Our Second and third day of Songkran was spent in Vientiane, Laos in a hotel along the river. This was one big party and you could not go 20 feet without a sprinkling of baptism from either side of you. From the trucks on one side to water stations set up all along the road. After the first day of friendly abuse my GF asked if we could buy some buckets and join the fun. She had not participated for over 10 years and I consented. A very friendly pod of about 15 people had taken over the travel agency next to our hotel and invited us to share their hose and barrel of water. We spent 3 hours with them drinking, exchanging buckets of water with adults and children of every age. The majority of the group were in their 20’s but made me feel totally at home, sharing their beer, water and even food.

Those of you that hate or fear Songkran stay home, if you want to see the real side of it leave Bangkok and Pattaya and go out of the tourist areas where the tourists really make it unbearable by trying to one up each other. It is a fun festival, leave your cell and camera at phone at home or protect it carefully. I saw one man filming the festivities for over a hour and everybody respected the camera and left him alone. Every one but me that is. I snuck up behind him with a cup of ice water and poured it carefully down his back, he just smiled.

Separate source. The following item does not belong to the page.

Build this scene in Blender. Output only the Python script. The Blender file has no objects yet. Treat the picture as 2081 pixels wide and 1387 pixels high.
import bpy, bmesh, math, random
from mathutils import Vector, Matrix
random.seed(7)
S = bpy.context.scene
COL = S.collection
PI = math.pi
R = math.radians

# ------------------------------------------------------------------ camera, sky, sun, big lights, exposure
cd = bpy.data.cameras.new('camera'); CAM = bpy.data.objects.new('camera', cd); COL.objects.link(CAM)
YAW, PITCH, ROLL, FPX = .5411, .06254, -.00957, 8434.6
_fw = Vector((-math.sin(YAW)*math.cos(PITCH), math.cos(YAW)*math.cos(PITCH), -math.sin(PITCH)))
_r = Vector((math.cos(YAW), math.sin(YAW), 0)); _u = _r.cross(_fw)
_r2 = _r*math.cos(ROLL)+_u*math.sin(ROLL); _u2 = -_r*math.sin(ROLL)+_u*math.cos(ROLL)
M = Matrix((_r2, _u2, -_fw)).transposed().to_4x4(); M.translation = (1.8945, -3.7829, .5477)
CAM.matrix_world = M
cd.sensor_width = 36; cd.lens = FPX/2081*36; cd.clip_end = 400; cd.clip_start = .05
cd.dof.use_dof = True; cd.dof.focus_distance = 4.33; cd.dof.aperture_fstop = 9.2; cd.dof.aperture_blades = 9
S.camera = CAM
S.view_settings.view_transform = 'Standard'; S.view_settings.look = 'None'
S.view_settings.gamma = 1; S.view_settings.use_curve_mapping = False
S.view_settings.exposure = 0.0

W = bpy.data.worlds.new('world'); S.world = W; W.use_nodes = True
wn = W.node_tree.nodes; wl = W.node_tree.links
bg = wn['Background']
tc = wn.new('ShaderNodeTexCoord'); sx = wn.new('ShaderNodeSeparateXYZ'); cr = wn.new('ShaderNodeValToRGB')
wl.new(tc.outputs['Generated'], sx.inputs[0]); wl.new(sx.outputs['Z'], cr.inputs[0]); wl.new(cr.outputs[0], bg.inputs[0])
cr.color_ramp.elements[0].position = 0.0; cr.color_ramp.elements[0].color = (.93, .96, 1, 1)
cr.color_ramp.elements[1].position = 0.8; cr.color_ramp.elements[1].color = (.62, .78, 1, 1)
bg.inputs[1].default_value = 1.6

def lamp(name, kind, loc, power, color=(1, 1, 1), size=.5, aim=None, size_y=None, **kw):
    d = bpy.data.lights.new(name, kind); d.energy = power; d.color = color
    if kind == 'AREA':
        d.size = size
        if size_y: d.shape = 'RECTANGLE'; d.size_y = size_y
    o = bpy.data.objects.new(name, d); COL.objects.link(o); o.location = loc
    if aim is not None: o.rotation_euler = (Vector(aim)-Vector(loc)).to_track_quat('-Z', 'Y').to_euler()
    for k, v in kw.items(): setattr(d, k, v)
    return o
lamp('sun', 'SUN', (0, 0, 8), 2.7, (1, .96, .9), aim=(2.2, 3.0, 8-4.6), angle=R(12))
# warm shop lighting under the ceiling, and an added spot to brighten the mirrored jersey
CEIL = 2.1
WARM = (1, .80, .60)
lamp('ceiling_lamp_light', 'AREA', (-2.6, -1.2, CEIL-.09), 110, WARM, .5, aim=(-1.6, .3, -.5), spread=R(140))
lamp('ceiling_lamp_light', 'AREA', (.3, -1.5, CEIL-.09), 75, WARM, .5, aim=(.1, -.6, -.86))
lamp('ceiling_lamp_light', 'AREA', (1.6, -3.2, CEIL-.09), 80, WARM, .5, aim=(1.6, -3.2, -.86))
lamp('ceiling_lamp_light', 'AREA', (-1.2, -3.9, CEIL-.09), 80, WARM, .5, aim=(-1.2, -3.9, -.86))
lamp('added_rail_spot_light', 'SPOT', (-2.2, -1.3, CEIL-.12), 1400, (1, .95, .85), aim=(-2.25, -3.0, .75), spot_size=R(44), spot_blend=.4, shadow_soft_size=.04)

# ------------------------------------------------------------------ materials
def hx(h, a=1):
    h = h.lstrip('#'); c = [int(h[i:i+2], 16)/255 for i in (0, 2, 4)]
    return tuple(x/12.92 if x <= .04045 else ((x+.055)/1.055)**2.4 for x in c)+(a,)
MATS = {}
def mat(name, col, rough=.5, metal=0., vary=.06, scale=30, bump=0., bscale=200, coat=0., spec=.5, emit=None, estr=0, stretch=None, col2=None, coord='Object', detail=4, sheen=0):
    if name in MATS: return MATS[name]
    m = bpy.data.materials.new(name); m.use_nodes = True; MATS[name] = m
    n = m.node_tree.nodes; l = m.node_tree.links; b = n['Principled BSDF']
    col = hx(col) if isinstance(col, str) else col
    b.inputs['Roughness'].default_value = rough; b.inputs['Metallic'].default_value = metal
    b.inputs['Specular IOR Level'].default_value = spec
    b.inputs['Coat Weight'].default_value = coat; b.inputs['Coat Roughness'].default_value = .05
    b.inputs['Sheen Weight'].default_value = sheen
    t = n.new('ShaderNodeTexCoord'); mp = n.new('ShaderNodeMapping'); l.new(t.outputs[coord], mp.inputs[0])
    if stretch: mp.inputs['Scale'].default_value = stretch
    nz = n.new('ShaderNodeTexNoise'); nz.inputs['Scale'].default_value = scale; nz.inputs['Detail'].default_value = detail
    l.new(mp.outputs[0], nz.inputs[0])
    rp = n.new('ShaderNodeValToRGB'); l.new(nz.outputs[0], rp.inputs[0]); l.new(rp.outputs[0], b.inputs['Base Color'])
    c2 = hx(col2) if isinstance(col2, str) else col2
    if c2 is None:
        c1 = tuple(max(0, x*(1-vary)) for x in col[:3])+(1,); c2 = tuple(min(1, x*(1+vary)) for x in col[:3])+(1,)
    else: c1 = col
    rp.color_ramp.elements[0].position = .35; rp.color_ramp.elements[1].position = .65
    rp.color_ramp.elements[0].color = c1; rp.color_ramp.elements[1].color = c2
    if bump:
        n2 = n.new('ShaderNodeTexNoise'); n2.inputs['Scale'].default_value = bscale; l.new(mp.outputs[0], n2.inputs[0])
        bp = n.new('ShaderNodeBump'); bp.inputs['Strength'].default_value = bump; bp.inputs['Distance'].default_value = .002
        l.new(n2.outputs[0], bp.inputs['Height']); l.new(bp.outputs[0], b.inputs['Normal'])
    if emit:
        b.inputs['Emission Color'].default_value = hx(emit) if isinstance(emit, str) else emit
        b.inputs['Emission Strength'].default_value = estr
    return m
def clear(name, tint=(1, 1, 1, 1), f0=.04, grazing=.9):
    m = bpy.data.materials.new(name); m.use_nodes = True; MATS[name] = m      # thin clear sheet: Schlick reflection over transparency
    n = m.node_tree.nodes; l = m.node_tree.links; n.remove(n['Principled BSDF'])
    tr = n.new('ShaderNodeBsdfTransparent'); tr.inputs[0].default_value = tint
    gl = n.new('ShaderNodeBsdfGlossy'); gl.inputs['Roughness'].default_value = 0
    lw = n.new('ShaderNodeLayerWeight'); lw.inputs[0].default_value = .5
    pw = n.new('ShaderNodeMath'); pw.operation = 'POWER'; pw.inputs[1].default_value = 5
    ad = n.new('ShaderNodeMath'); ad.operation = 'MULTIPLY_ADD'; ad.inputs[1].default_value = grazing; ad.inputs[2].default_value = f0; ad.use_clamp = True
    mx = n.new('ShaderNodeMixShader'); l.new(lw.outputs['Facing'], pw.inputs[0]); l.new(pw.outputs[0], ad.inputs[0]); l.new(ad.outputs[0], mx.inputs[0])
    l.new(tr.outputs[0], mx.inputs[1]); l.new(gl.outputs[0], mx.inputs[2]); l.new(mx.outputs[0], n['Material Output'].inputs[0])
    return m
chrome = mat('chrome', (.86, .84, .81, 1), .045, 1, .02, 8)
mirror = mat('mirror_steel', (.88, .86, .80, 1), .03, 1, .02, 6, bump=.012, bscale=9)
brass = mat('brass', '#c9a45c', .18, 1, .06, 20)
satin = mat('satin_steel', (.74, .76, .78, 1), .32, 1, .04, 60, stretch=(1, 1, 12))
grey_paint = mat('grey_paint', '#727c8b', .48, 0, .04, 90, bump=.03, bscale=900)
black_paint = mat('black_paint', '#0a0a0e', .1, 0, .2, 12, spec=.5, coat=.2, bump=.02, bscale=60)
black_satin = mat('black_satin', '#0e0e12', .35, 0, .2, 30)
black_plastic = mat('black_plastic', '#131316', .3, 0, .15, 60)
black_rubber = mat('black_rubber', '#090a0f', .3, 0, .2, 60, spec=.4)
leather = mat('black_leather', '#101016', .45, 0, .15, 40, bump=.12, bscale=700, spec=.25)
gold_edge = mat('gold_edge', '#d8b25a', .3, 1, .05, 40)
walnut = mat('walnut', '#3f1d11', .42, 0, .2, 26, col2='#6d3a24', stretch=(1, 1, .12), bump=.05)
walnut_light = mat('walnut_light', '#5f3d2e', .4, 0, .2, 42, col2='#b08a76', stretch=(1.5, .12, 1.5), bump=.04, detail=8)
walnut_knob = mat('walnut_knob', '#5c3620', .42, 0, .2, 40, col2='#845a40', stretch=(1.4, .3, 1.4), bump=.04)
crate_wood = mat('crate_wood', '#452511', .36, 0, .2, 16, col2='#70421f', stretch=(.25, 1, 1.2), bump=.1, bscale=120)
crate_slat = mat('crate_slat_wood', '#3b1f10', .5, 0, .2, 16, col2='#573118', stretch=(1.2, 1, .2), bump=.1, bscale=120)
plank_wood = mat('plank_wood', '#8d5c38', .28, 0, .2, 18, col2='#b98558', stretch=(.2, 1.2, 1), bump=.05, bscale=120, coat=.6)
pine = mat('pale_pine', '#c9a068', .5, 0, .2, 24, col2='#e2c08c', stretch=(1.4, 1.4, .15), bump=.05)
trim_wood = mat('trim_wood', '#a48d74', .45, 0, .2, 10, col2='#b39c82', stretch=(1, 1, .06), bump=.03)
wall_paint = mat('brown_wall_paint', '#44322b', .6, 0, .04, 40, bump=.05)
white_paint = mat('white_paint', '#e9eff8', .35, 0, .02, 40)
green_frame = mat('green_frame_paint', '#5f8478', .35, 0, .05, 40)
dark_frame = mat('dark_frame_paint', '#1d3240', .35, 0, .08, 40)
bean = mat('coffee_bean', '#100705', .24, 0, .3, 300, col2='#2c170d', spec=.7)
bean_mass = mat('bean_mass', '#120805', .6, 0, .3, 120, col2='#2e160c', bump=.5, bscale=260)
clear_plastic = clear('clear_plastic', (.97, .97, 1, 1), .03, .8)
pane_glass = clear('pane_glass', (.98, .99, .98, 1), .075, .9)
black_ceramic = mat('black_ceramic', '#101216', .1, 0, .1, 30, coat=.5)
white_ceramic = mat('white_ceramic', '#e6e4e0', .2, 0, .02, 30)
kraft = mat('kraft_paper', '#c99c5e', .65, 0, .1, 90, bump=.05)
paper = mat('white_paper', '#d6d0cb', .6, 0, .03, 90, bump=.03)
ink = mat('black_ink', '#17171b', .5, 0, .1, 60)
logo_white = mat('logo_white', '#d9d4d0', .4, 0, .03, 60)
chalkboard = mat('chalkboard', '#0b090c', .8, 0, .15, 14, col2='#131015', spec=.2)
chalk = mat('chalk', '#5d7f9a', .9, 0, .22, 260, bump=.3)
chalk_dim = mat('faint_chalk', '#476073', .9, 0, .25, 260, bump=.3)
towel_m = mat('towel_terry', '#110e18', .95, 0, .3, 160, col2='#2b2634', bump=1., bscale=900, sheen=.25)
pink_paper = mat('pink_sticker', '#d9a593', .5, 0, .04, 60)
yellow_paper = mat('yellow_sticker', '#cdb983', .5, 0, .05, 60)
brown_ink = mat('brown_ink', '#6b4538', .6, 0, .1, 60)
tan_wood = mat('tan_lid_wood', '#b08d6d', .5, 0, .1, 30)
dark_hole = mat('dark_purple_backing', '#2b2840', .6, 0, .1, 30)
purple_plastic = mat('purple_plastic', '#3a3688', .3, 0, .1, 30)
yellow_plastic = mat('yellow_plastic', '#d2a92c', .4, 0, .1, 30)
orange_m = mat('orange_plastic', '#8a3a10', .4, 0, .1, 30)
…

I mentioned I was from America, well I live in Hawaii and our New Year's celebration does not last 3 days but we do some other stupid things that I think are worse. We have the same block parties but instead of water we use fireworks, both legal and illegal. Instead of welcome relief from the heat we choke each other with smoke, set houses on fire with illegal skyrockets. As a kid I lived in Canada where firecrackers were legal and we would have firecracker fights throwing them at each other. I remember one time lighting a long wick getting ready to throw when the match burned down faster than the wick and I threw the match instead of the firecracker. That cost me a fingernail. (Canadian firecrackers were not like the cherry bombs or hammer heads we got from Ohio, those would have blown off a finger). The last 30 years on New year's I have had a save and sane one and just stayed home. I have not doubt that the rest of my New Years celebrating will be done in the safe and sane environs of the LOS. They know how to do it right. God bless the King and country.

Stickman says:

The one Songkran I had outside of Bangkok was a lot better than those spent in the big city.